# Stated goal
Please print exactly the lines below, from the start of the material up to and including the line with "wo.cycles.is_caustics_caster = True", but none of the pictures.

# Available data
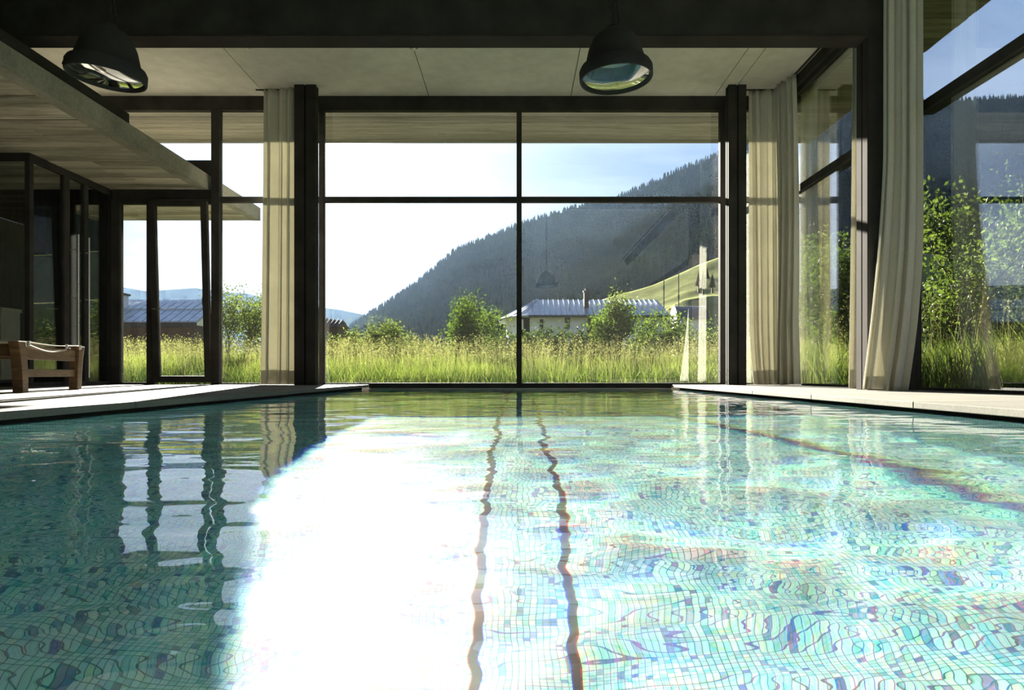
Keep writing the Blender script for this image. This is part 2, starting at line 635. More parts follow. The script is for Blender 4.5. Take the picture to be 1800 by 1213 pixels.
# --- water: a real rippled surface
ys = [PY0]
yy = PY0
while yy < D - .02:
    st = .012 if yy < 2.6 else .012 + (yy - 2.6) * .0022
    if yy < .1:
        st = .05
    yy += st
    ys.append(min(yy, D - .02))
ys = np.array(ys)
xs = np.linspace(XL - .105, XR + .105, 330)
Xg, Yg = np.meshgrid(xs, ys)
Zg = np.zeros_like(Xg)
rw = np.random.default_rng(21)
#  wavelength, slope, count, preferred travel angle (radians from +Y), spread
for lam, slope, cnt, ang, sp in ((1.5, .0065, 4, .2, .7), (.62, .0075, 6, .1, .9), (.30, .0060, 8, 0, .9)):
    for _ in range(cnt):
        l_ = lam * rw.uniform(.75, 1.3)
        q = ang + rw.normal() * sp
        k = 2 * pi / l_
        ph = rw.uniform(0, 2 * pi)
        A = slope / k / math.sqrt(cnt) * 1.4
        wob = .6 * fbm(Xg * .8 + ph, Yg * .8, 2) * l_ * 2
        env = .55 + .9 * (.5 + fbm(Xg * .55 + 7 * ph, Yg * .55 + ph, 2))
        Zg += env * A * np.sin(k * ((Xg + wob) * sin(q) + (Yg + wob) * cos(q)) + ph)
edge = 1 - .6 * sstep(4.5, 9.0, Yg)
Zg = WATER + Zg * edge
me = np_mesh('water', np.stack([Xg.ravel(), Yg.ravel(), Zg.ravel()], 1), grid_faces(len(xs), len(ys)), 'pool_water', smooth=True)
wo = struct(link('water', me), 'clear rippled pool water', 'water')
wo.cycles.is_caustics_caster = True

# --- sill where the pool meets the far glass
box_sill = MB().box(XL, XR, D - .05, D + .12, -.058, .022)
so_ = box_sill.build('trim_1', 'black_steel', bevel=.004)
struct(so_, 'black steel sill at the far end of the pool', 'sill')
box('sill_lip', 'aluminium', (XL, XR, D - .062, D - .051, -.058, -.050), so_)

# --- high ceiling, cast panels with hairline joints
ce = struct(empty('ceiling'), 'smooth cast concrete ceiling with fine joint lines', 'ceiling')
jx = [-6.4, -3.53, -1.25, .75, 2.77, 2.98, 3.86]
jy = [BACK, -1.6, 1.2, 3.9, 6.42, D + .12]
for a, b_ in zip(jx[:-1], jx[1:]):
    for c0, c1 in zip(jy[:-1], jy[1:]):
        MB().box(a + .005, b_ - .005, c0 + .004, c1 - .004, CEIL, CEIL + .08).build('ceiling_panel', 'concrete', ce)
box('roof_deck', 'concrete', (-6.4, 4.95, BACK, 11.6, CEIL + .085, CEIL + .36), ce)

# eaves outside, board marked
ea = struct(empty('trim_2'), 'board-marked concrete underside of the projecting roof', 'roof eave')
y = D + .124
while y < 11.58:
    w = random.choice((.12, .15, .18))
    y2 = min(y + w, 11.6)
    z = CEIL + random.uniform(-.003, .004)
    MB().box(-6.4, 3.86, y + .003, y2 - .003, z, CEIL + .08).build('soffit_board', 'board_concrete_shaded', ea)
    y = y2
x = 3.864
y = BACK
while y < 11.58:
    y2 = min(y + random.choice((.13, .16, .2)), 11.6)
    z = CEIL + random.uniform(-.003, .004)
    MB().box(3.864, 4.95, y + .003, y2 - .003, z, CEIL + .08).build('soffit_board', 'board_concrete_shaded', ea)
    y = y2

# --- low slab on the left, board marked underneath, smooth edge face
ls = struct(empty('trim_3'), 'low concrete slab over the left side of the pool hall', 'concrete slab')
box('slab_core', 'rough_concrete', (-8.6, LX, BACK, 11.55, LOW0 + .02, LOW1), ls, bevel=.006)
box('slab_edge', 'rough_concrete', (LX - .14, LX, BACK, 11.55, LOW0, LOW0 + .0185), ls)
y = BACK
while y < 11.54:
    w = random.choice((.12, .14, .17, .2))
    y2 = min(y + w, 11.55)
    xa = -8.6
    while xa < LX - .15:
        xb = min(xa + random.uniform(2.2, 3.6), LX - .142)
        if LX - .142 - xb < .6:
            xb = LX - .142
        z = LOW0 + random.uniform(-.001, .007)
        MB().box(xa + .001, xb - .001, y + .003, y2 - .003, z, LOW0 + .0195).build('soffit_board', 'board_concrete', ls)
        xa = xb
    y = y2
up = struct(empty('trim_4'), 'black steel upstand running along the low slab', 'steel upstand')
box('upstand_beam', 'black_steel', (-4.75, -4.55, BACK, 8.0, LOW1, 3.195), up, bevel=.004)
MB().box(-4.56, -4.52, 5.05, 5.11, LOW1, 3.12).build('bracket', 'black_steel', up)
MB().box(-4.60, -4.50, 5.04, 5.12, 3.12, 3.15).build('bracket', 'black_steel', up)
box('end_beam', 'black_steel', (-6.3, -4.30, D - .02, D + .1, LOW1, 3.15), up, bevel=.004)

# --- steel frame: posts and beams, with a recessed joint between two flanges


def post(x0, x1, y0, y1, z1, name='pillar'):
    p = struct(empty(name), 'black steel post', 'post')
    g = .014
    ym, xm = (y0 + y1) / 2, (x0 + x1) / 2
    MB().box(x0, xm - g, y0, ym - g, 0, z1).build('flange', 'black_steel', p, bevel=.003)
    MB().box(xm + g, x1, y0, ym - g, 0, z1).build('flange', 'black_steel', p, bevel=.003)
    MB().box(x0, xm - g, ym + g, y1, 0, z1).build('flange', 'black_steel', p, bevel=.003)
    MB().box(xm + g, x1, ym + g, y1, 0, z1).build('flange', 'black_steel', p, bevel=.003)
    MB().box(x0 + .03, x1 - .03, y0 + .03, y1 - .03, 0, z1).build('core', 'black_steel', p)
    return p


post(2.85, 3.09, 9.22, 9.36, CEIL)['label'] = 'slim black post right of the big window'
post(-3.02, -2.73, 9.22, 9.36, CEIL)['label'] = 'slim black post left of the big window'
p = struct(empty('pillar'), 'wide black steel column behind the tall near curtain', 'column')
MB().box(3.25, 3.70, 6.33, 6.43, 0, CEIL).build('flange', 'black_steel', p, bevel=.003)
MB().box(3.25, 3.70, 6.455, 6.55, 0, CEIL).build('flange', 'brown_steel', p, bevel=.003)
MB().box(3.29, 3.70, 6.42, 6.46, 0, CEIL).build('core', 'black_steel', p)
MB().box(3.244, 3.2495, 6.335, 6.425, 0, 3.3).build('cover_plate', 'brown_steel', p)
bmo = struct(empty('trim_5'), 'deep black steel beam across the ceiling', 'beam')
MB().box(-6.35, 3.2495, 6.33, 6.55, 3.30, CEIL).build('web', 'black_steel', bmo)
MB().box(-6.35, 3.2495, 6.325, 6.555, 3.28, 3.2995).build('bottom_flange', 'brown_steel', bmo, bevel=.002)
# --- glazing


def pane(x0, x1, y0, y1, z0, z1, parent, m='window_glass', name='pane'):
    return box(name, m, (x0, x1, y0, y1, z0, z1), parent)


GY = D + .04
TR0, TR1 = 2.572, 2.644
# window_1: the big centre window
w1 = struct(empty('window_1'), 'large centre window looking onto the meadow', 'window')
box('head_frame', 'black_steel', (-6.35, 3.86, D, D + .1, 3.86, CEIL), w1, bevel=.003)
box('mullion', 'black_steel', (-2.80, -2.73, D, D + .1, 0, 3.86), w1, bevel=.003)
box('mullion', 'black_steel', (-.016, .056, D - .02, D + .1, .022, 3.86), w1, bevel=.003)
box('mullion', 'black_steel', (2.85, 2.94, D, D + .1, 0, 3.86), w1, bevel=.003)
for a, b_ in ((-2.73, -.016), (.056, 2.85)):
    box('transom', 'black_steel', (a, b_, D, D + .1, TR0, TR1), w1, bevel=.003)
    z0 = .023
    pane(a, b_, GY, GY + .012, z0, TR0, w1)
    pane(a, b_, GY, GY + .012, TR1, 3.86, w1)
for a, b_ in ((-2.73, XL - .001), (XR + .001, 2.85)):
    box('bottom_frame', 'black_steel', (a, b_, D + .01, D + .1, 0, .022), w1)
# window_2: left of the centre, up to the tall mullion
w2 = struct(empty('window_2'), 'tall window between curtain and slim mullion on the left', 'window')
box('mullion', 'black_steel', (-4.304, -4.192, D - .02, D + .1, 0, 3.86), w2, bevel=.003)
box('transom', 'black_steel', (-4.192, -2.80, D, D + .1, TR0, TR1), w2, bevel=.003)
box('bottom_frame', 'black_steel', (-4.192, -2.80, D + .01, D + .1, 0, .022), w2)
pane(-4.192, -2.80, GY, GY + .012, .022, TR0, w2)
pane(-4.192, -2.80, GY, GY + .012, TR1, 3.86, w2)
# clerestory above the low slab
w3 = struct(empty('window_3'), 'clerestory pane above the low slab', 'window')
pane(-6.3, -4.304, GY, GY + .012, 3.15, 3.86, w3)
# window_4: narrow fixed light left of the door
w4 = struct(empty('window_4'), 'narrow fixed window under the low slab', 'window')
box('head_frame', 'black_steel', (-5.70, -4.304, D, D + .1, 2.60, LOW0 - .001), w4, bevel=.003)
box('mullion', 'black_steel', (-5.72, -5.60, D, D + .1, 0, 2.60), w4, bevel=.003)
box('mullion', 'black_steel', (-5.222, -5.12, D, D + .1, 0, 2.60), w4, bevel=.003)
box('bottom_frame', 'black_steel', (-5.60, -5.222, D + .01, D + .1, 0, .03), w4)
pane(-5.60, -5.222, GY, GY + .012, .03, 2.55, w4)
box('top_rail', 'black_steel', (-5.60, -5.222, D + .01, D + .1, 2.55, 2.60), w4)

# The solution
Keep writing the Blender script for this image. This is part 2, starting at line 635. More parts follow. The script is for Blender 4.5. Take the picture to be 1800 by 1213 pixels.
# --- water: a real rippled surface
ys = [PY0]
yy = PY0
while yy < D - .02:
    st = .012 if yy < 2.6 else .012 + (yy - 2.6) * .0022
    if yy < .1:
        st = .05
    yy += st
    ys.append(min(yy, D - .02))
ys = np.array(ys)
xs = np.linspace(XL - .105, XR + .105, 330)
Xg, Yg = np.meshgrid(xs, ys)
Zg = np.zeros_like(Xg)
rw = np.random.default_rng(21)
#  wavelength, slope, count, preferred travel angle (radians from +Y), spread
for lam, slope, cnt, ang, sp in ((1.5, .0065, 4, .2, .7), (.62, .0075, 6, .1, .9), (.30, .0060, 8, 0, .9)):
    for _ in range(cnt):
        l_ = lam * rw.uniform(.75, 1.3)
        q = ang + rw.normal() * sp
        k = 2 * pi / l_
        ph = rw.uniform(0, 2 * pi)
        A = slope / k / math.sqrt(cnt) * 1.4
        wob = .6 * fbm(Xg * .8 + ph, Yg * .8, 2) * l_ * 2
        env = .55 + .9 * (.5 + fbm(Xg * .55 + 7 * ph, Yg * .55 + ph, 2))
        Zg += env * A * np.sin(k * ((Xg + wob) * sin(q) + (Yg + wob) * cos(q)) + ph)
edge = 1 - .6 * sstep(4.5, 9.0, Yg)
Zg = WATER + Zg * edge
me = np_mesh('water', np.stack([Xg.ravel(), Yg.ravel(), Zg.ravel()], 1), grid_faces(len(xs), len(ys)), 'pool_water', smooth=True)
wo = struct(link('water', me), 'clear rippled pool water', 'water')
wo.cycles.is_caustics_caster = True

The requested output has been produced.